O remoque do professor não passou em claro: Rodrigo foi à escola falar com a diretora. "Mas ela disse que não acreditava que o professor tivesse dito aquilo, ou então que se o disse foi na brincadeira." Encolhe os ombros. "Na brincadeira?! Como se aquilo fosse uma brincadeira aceitável. Claro que o professor nunca iria admitir que disse uma tal enormidade." Rodrigo e Lara, ele radialista, 34 anos, e ela empresária, de 32, suspiram. A atitude descontraída em relação aos estereótipos de género é identificável no filho de ambos, um bebé de 2 anos cujo cabelo, preso no alto da cabeça num totó, leva a repórter a provar a renitência dos ditos estereótipos: "É uma menina, não é?" Lara sorri, como quem já se deparou muitas vezes com a confusão: "Não, é o Tristão."

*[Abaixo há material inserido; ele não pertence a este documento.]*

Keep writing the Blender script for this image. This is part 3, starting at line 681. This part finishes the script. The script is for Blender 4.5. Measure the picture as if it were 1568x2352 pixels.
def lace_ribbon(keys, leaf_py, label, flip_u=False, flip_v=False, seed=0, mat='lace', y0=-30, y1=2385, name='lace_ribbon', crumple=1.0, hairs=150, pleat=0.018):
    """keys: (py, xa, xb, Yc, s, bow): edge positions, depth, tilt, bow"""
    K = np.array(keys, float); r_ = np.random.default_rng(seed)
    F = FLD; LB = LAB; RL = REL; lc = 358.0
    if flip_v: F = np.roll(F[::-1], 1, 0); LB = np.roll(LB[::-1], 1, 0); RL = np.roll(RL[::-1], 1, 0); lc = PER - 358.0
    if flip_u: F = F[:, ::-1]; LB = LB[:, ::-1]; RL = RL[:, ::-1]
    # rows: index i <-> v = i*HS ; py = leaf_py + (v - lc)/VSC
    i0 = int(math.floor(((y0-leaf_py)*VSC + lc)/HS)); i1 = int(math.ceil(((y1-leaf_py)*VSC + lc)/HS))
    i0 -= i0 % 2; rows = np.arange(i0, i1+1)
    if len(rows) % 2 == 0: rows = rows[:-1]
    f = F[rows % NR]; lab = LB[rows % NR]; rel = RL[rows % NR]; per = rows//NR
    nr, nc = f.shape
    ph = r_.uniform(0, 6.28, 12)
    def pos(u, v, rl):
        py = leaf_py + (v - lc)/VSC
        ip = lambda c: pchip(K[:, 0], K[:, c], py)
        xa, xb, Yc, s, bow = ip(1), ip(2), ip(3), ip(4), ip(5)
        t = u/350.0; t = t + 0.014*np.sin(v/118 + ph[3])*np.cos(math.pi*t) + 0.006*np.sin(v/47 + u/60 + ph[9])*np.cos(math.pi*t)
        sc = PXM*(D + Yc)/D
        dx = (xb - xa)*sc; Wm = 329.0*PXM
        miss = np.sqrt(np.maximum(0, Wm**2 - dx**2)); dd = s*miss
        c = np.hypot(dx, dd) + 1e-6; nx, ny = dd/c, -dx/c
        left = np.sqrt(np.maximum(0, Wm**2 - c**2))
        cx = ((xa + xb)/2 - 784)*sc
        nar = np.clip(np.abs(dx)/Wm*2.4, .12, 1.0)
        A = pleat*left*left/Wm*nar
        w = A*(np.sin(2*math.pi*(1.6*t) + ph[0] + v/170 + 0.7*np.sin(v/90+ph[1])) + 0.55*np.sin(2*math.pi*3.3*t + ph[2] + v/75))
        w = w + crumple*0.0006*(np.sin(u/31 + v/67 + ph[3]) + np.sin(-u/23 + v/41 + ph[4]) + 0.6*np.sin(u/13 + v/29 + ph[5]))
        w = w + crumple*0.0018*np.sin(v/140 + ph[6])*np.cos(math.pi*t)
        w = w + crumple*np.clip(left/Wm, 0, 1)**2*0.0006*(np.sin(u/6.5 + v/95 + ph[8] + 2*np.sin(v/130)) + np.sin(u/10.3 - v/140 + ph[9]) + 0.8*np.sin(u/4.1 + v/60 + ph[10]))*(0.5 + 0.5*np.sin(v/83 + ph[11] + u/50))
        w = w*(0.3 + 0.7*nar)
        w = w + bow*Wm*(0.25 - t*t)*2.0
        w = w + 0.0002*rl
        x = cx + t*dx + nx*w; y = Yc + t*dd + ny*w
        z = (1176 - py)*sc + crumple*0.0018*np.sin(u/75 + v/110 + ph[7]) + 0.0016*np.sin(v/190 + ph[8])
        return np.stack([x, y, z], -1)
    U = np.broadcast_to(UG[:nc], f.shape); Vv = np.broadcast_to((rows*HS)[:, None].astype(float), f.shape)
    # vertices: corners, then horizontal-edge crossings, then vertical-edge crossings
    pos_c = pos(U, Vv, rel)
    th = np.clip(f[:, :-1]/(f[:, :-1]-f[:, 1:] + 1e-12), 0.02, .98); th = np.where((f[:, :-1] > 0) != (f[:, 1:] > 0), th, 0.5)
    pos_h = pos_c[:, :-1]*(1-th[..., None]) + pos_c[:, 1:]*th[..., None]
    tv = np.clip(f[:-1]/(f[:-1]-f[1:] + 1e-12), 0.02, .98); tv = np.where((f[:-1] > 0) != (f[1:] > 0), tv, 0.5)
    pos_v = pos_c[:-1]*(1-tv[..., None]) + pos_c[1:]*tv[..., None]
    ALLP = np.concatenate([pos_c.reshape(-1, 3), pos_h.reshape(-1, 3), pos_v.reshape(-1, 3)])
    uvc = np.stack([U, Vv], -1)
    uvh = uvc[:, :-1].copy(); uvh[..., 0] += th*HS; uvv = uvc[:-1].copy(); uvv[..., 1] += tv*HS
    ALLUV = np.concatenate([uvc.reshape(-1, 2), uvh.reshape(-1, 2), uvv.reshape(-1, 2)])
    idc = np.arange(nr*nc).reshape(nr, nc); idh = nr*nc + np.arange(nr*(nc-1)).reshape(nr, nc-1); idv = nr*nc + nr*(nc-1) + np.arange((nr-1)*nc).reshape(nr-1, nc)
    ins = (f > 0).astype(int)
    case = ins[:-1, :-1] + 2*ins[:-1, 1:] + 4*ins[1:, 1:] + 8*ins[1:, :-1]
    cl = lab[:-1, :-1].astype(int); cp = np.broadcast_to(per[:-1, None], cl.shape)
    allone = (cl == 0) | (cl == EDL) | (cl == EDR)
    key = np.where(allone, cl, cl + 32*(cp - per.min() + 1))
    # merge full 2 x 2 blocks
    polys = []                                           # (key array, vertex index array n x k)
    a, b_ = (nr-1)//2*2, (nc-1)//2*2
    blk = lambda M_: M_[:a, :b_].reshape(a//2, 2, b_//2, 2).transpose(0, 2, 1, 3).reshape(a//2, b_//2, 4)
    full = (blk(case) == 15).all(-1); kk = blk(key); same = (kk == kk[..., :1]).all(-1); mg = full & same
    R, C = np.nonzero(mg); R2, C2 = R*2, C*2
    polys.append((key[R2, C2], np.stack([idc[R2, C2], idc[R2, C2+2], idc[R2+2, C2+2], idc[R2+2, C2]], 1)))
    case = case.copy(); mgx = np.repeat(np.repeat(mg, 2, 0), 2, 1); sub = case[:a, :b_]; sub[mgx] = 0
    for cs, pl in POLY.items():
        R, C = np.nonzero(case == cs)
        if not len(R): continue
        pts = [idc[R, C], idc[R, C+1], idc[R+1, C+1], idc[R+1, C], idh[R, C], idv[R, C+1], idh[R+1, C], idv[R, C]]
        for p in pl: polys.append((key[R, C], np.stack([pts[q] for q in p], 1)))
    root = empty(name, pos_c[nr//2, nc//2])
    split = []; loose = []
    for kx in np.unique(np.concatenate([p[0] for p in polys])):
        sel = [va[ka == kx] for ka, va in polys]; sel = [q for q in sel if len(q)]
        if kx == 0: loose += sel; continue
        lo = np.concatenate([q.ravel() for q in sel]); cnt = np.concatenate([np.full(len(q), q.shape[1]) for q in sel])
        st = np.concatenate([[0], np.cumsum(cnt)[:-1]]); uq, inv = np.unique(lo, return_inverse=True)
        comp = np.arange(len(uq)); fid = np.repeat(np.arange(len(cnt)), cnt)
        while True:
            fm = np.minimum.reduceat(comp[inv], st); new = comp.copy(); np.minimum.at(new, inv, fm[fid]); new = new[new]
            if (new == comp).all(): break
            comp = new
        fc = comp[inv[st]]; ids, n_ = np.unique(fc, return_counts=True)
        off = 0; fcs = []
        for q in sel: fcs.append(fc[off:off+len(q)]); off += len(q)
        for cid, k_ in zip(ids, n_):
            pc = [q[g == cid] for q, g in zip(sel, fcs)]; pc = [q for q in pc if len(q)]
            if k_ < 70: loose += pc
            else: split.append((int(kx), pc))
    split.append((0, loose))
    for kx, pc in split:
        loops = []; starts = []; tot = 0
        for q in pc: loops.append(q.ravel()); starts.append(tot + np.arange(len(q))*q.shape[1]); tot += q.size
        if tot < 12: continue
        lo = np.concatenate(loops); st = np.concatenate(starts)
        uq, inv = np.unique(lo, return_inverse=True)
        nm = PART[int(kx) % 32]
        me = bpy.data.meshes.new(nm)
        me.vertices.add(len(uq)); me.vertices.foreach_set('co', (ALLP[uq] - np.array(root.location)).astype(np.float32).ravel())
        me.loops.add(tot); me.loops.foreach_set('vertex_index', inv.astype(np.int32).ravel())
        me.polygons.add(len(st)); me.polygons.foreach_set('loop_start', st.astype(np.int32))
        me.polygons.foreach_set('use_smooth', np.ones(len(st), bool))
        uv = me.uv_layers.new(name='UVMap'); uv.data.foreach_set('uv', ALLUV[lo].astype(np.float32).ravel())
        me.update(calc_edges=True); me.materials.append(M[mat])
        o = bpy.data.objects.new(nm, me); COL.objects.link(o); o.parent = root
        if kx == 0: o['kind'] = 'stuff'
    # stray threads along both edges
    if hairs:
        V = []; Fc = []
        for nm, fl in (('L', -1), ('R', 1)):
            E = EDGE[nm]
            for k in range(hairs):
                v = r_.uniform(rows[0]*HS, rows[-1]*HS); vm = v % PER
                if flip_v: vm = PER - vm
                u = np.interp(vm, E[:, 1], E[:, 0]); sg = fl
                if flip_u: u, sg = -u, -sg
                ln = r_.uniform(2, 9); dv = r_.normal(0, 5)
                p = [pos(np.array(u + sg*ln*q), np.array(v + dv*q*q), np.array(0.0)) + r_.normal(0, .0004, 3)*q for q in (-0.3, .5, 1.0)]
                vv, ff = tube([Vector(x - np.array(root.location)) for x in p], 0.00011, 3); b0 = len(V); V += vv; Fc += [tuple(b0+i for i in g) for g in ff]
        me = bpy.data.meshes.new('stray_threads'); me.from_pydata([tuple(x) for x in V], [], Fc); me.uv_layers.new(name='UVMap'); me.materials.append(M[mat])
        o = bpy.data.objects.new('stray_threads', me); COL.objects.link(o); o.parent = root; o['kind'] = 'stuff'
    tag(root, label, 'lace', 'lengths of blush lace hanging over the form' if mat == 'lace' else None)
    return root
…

Rodrigo esteve, com Lara, presente durante a conversa com os Bernardos, sempre calado e sem qualquer reação, enquanto dava o lanche a Tristão. Agora que o enteado foi brincar no parque com o amigo, comenta o que ouviu. "Estava com curiosidade de saber o que ele ia dizer. Porque sei que aquilo que nós tentamos passar-lhe em casa é uma coisa, aquilo que ele apanha de outras influências é outra. E o pai dele tem uma visão muito rígida, já aconteceram algumas coisas chatas." Lara dá um exemplo: "Uma vez cortámos-lhe o cabelo um pouco mais curto dos lados e maior em cima, como usa o Ronaldo. Ele estava muito contente, mas quando foi para o pai voltou com o cabelo todo rapado." E, acrescenta Rodrigo, "o Bernardo tem Instagram. É muito fechado e controlado mas, claro, o pai tem acesso e um dia destes o miúdo pôs lá uma foto com as unhas pintadas e comentou: "Só espero que o pai não repare nas unhas." Faz-me lembrar um dia, quando eu era miúdo, em que me disseram: "Larga a Barbie que o teu pai está a chegar." Estava a brincar com a Barbie de outra criança e havia o medo em relação à forma como o meu pai reagiria se me apanhasse com a boneca. É ridículo que passado este tempo todo ainda haja tanta gente a pensar assim."